No More Prompt Pay For Design Professionals

The Arizona Court of Appeals recently upheld a lower court ruling that greatly limits the application of Arizona’s Prompt Pay Act.  In RSP Architects Ltd. v. Five Star Development Resort Communities, LLC., 665 Ariz. Adv. Rep. 28 (Az App. 2013) the Arizona Court of Appeals ruled that the protections afforded by Arizona’s Prompt Pay Act only apply to construction professionals licensed by the Arizona Registrar of Contractors. The Arizona Court of Appeals explicitly found that the Prompt Pay Act does not apply to design professionals, architects and engineers, when they are performing normal architectural and engineering services.

RSP Architects was retained by Five Star Development, the owner, as the project architect to provide the design concept, construction documents, and construction administration for a development known as the Palmeraise.  For its services RSP Architects was to receive approximately $3,000,000.00.  Prior to completion of the project RSP Architects ceased to provide service and submitted a final invoice for its services.  Five Star Development never objected to any of the line items on the invoice nor the amount sought by RSP Architects in the invoice.

RSP Architects claimed that pursuant to Arizona’s Prompt Pay Act, A.R.S. § 32-1129 et seq, Five Star Development had fourteen (14) days to issue a written objection to the invoice or else it was deemed approved and certified.  Once approved and certified, the owner has seven (7) days to pay the invoice.  A.R.S. § 32-1129.01(A).  Five Star Development did not timely object to the invoice so RSP Architects claimed that pursuant to the Prompt Pay Act, Five Star Development had no defense for its claim that RSP Architects was owed the full amount of the invoice.

In its analysis the Arizona Court of Appeals went through the legislative history of the Prompt Pay Act as well as other construction related statutes such as the anti-indemnity statute.  In doing so, the court found that the intent of the legislature was to not include design professionals such as architects or engineers.  The drafters of the legislature intended that the Prompt Pay Act would only apply to construction professionals licensed by the Arizona Registrar of Contractors.  The only exception to this is when architects and engineers are performing services that are construction services normally performed by construction professionals.  This, however, was not the case for RSP Architects as the construction administration services it contracted to perform are services performed normally by architects.

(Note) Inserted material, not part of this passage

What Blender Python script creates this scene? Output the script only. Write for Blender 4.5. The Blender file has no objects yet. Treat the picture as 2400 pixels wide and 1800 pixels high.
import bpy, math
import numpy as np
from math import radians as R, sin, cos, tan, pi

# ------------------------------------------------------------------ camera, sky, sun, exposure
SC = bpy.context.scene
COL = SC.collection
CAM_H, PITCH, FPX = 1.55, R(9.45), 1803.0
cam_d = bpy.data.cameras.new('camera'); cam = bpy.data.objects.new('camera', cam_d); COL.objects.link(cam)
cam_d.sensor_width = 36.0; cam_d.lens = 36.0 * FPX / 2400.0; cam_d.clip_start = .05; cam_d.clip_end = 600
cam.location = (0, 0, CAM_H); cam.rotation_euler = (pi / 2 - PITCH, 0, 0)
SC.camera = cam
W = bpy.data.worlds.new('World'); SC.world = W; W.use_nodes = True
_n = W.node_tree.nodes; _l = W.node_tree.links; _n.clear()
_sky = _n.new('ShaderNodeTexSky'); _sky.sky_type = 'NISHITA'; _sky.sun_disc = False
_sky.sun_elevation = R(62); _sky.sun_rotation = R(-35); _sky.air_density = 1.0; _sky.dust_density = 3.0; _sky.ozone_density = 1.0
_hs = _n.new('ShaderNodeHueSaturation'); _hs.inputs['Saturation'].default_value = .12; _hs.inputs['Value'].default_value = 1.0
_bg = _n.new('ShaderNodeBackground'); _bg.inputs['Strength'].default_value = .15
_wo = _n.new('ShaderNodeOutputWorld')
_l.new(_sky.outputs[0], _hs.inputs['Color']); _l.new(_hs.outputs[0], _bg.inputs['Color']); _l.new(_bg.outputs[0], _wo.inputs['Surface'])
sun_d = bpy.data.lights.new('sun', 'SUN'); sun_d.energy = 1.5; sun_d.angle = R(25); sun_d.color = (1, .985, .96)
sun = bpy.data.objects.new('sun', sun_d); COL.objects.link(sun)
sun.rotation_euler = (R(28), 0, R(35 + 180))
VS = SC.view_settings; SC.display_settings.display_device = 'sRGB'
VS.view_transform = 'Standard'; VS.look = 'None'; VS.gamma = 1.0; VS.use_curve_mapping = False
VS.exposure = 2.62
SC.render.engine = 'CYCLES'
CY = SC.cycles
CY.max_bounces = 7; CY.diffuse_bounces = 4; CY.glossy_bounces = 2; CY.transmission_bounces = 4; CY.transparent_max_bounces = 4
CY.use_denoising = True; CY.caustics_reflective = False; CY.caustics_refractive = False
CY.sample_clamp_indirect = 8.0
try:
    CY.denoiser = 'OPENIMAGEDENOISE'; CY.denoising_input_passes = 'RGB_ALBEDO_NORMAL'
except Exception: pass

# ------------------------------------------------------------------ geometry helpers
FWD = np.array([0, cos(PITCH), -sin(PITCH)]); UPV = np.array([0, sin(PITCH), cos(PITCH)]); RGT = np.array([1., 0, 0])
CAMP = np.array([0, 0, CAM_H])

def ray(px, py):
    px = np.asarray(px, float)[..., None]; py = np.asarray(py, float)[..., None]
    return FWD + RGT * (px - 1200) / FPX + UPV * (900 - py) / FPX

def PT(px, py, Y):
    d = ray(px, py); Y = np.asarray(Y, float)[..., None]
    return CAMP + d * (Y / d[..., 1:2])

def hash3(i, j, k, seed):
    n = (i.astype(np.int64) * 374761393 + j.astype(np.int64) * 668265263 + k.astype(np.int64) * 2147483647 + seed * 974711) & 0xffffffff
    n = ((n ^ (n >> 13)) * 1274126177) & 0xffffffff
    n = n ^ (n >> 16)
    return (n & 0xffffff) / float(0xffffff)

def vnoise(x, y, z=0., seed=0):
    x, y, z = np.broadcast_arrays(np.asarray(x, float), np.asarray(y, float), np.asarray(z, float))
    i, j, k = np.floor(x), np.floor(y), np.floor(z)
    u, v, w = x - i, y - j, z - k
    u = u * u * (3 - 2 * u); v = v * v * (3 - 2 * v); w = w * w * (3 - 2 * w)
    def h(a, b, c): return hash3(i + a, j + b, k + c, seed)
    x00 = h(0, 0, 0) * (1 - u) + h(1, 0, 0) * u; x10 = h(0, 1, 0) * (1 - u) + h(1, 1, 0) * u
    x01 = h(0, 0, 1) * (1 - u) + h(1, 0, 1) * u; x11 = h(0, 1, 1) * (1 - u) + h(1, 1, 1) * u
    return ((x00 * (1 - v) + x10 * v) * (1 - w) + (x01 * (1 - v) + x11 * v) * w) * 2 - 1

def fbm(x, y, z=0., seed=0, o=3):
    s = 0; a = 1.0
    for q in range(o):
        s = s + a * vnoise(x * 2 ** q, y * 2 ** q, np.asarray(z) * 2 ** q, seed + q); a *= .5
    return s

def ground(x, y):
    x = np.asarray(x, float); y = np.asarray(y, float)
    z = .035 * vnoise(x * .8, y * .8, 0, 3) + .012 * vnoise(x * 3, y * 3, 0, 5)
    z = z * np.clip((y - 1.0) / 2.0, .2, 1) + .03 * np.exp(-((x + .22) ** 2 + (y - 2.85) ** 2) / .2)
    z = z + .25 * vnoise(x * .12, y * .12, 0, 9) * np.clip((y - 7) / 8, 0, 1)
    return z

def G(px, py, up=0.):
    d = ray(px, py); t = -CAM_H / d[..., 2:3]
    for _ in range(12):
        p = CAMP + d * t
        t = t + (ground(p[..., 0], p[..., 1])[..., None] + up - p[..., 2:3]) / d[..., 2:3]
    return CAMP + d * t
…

What this means for your company

Unless your company retains an architect or engineer to do the work that is normally only performed by a licensed contractor the Prompt Pay Act with its strict deadlines in responding to invoices does not apply.  In other words, without specific provisions stating otherwise in the contract with your design professional, there is no longer the rush to review and object to a design professional’s invoice within fourteen (14) days of receipt for fear that the invoice will be deemed approved and certified.  This, however, does not mean that your company can now indefinitely delay reviewing and paying the invoices submitted by architects and/or engineers.  In the future, expect to see design professionals attempt to incorporate into their services contracts terms and provisions reinstating the Prompt Pay protections which they have lost with the RSP Architects ruling.